« En France, personne n’aime la mélodie française » s’agaçait Véronique Gens dans une interview publiée ici-même en début d’année. Ce concert du cycle « Drôles de dames » au Musée d’Orsay affirme le contraire. Un auditorium sans sièges vides ou presque, un public pas forcément averti mais ravi si l’on en juge aux applaudissements qui viennent ponctuer chaque numéro (quand la brièveté des pièces imposerait de ne manifester sa satisfaction qu’à chaque changement de compositeur) : faut-il démonstrations plus tangibles du goût de nos compatriotes pour ce répertoire ?

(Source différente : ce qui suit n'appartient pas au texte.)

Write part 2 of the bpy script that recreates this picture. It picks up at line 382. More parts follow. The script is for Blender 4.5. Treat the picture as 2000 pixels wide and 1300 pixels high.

En première partie, les mélodies de Haydn, saupoudrées d’une poignée de Mozart – dont, seule concession à l’opéra, un « Voi che sapete » plus anxieux que fiévreux, – sont bouchées apéritives, certes savoureuses mais destinées à préparer ce qui va suivre. Les Original Canzonettes furent composées sur des poèmes en langue anglaise lors du second séjour de Joseph Haydn à Londres entre janvier 1794 et août 1795. Si le travail d’écriture dépasse le simple divertissement de salon, si le souci du rapport entre musique et texte est permanent, si la sensibilité de ces pages annonce le romantisme naissant, si le piano dispose d’un langage autonome et diversifié, si l’opéra italien affleure parfois derrière la vocalité requise (« O Tuneful Voice »), les thèmes abordés se complaisent à parcourir la même gamme de sentiment. La mélancolie dispute la préséance à la solitude, à la tristesse dans « She Never Told Her Love » emprunté à La nuit des Rois de Shakespeare ou à l’errance désolée pour un « Wanderer » déjà schubertien. Dans ces partitions Sturm und Drang, Véronique Gens et Susanne Manoff mettent à l’épreuve une complémentarité qui est aussi complicité : la pianiste, extravertie, toute en courbes et en volutes, jusqu’aux mouvements souples de la main sur le piano ; la soprano, concentrée, toute en angles, droite jusque dans le ligne ininterrompue d’un chant remarquable de tenue.
De simple diseuse, la chanteuse se fait conteuse après l’entracte, avec d’abord six des sept mélodies de l’Opus 2 d’Ernest Chausson où s’exprime librement le talent en fleur d’un jeune compositeur de 25 ans qui compterait sans doute parmi les plus grands si la mort ne l’avait fauché lâchement à bicyclette. L’intériorité douloureuse de de cette musique tour à tour malade (« La dernière feuille »), obsédée (« Nanny »), voire précieuse (« Sérénade italienne ») sied au chant de Veronique Gens, à son tempérament inquiet mais aussi à son élégance et au médium d’une voix dont le timbre pulpeux et l’unité des registres l’emportent sur l’ambitus.
Reynaldo Hahn requiert encore plus d’éloquence dans une sélection de partitions représentatives de la richesse de ses mélodies, qu’il s’agisse de la douceur mesurée de « Si mes vers avaient des ailes », de l’enthousiasme lyrique du « Printemps » ou de la sobriété toute classique de trois des dix Etudes latines. Crescendo, la tragédienne sort ses griffes. La diction se plie naturellement à l’élocution française. Une vaste palette de tons et de couleurs magnifie la peinture musicale avec, pour chaque mélodie, le corps-à-corps exaltant de la voix et des mots. Susan Manoff célèbre ces noces de clarté et de distinction avec l’imagination qui déjà prévalait chez Haydn, Mozart et Chausson.
En bis, l’amusant « Nous voulons une petite sœur », extrait des Quatre Chansons pour enfants de Jaboune – alias Jean Nohain – mises en musique par Francis Poulenc, rappelle que l’art de La cantatrice, n’est pas seulement tragique. La comédie lui est tout autant naturelle. « La critique en France ne m’aime pas » regrettait également Véronique Gens dans l’interview déjà citée en début de compte rendu. Non, Madame, ce n’est pas vrai.